▶ [MATERIAL FOR THIS TASK]:
▬▬▬▬▬▬
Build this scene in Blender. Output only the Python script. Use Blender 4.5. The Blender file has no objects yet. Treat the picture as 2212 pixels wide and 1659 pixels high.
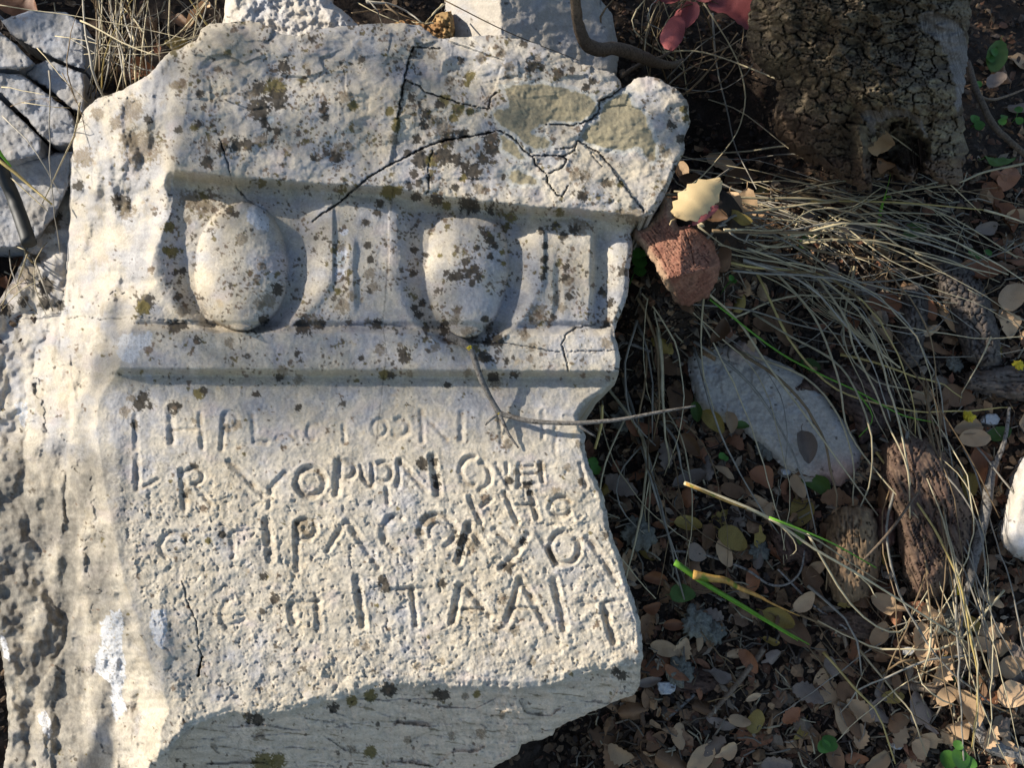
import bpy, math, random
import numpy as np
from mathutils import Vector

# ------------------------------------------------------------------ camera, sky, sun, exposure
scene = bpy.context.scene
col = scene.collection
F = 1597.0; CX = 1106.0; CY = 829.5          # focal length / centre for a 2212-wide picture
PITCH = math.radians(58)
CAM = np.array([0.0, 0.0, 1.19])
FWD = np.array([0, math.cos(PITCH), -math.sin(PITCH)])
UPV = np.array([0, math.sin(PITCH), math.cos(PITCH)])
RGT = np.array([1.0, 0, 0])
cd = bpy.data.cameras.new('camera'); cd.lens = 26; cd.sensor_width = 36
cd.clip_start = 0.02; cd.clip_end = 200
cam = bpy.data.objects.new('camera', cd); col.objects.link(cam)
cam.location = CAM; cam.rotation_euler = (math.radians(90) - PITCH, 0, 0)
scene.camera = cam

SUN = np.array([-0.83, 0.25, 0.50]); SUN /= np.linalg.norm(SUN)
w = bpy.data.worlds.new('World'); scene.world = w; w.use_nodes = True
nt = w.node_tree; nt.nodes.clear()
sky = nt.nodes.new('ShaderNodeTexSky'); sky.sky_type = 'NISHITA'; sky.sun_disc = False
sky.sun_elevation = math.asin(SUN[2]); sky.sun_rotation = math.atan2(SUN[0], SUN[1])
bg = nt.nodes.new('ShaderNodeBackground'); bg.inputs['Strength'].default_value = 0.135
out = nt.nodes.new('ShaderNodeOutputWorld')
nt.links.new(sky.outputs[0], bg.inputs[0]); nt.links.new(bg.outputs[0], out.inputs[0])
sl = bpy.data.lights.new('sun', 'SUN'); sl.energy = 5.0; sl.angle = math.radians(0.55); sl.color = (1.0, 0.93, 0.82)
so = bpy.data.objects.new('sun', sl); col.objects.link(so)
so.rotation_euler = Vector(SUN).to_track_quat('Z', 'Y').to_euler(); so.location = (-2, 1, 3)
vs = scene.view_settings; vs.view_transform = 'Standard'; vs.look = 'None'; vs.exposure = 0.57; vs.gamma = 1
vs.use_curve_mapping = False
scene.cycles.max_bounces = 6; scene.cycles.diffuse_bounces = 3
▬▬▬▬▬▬
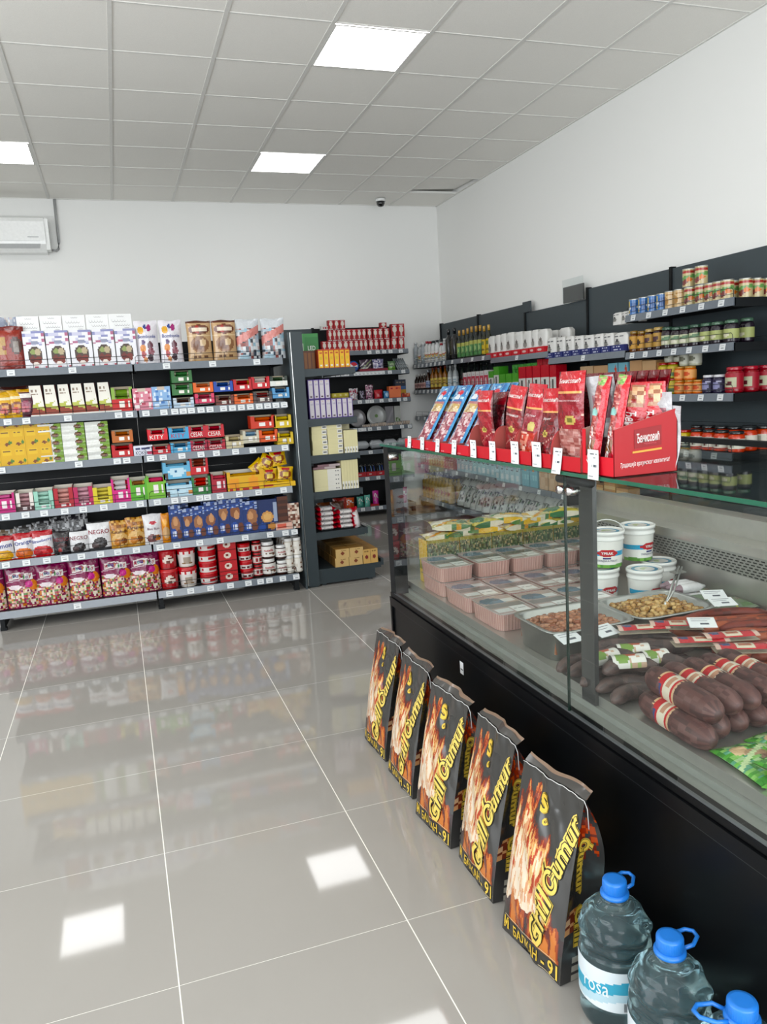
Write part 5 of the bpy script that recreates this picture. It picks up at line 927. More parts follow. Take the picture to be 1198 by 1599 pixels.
▬▬▬▬▬▬
▶ [PROBLEM]: Count each line above in which the string "scene" appears, then state only the total.

▶ [FULL ANSWER]: 7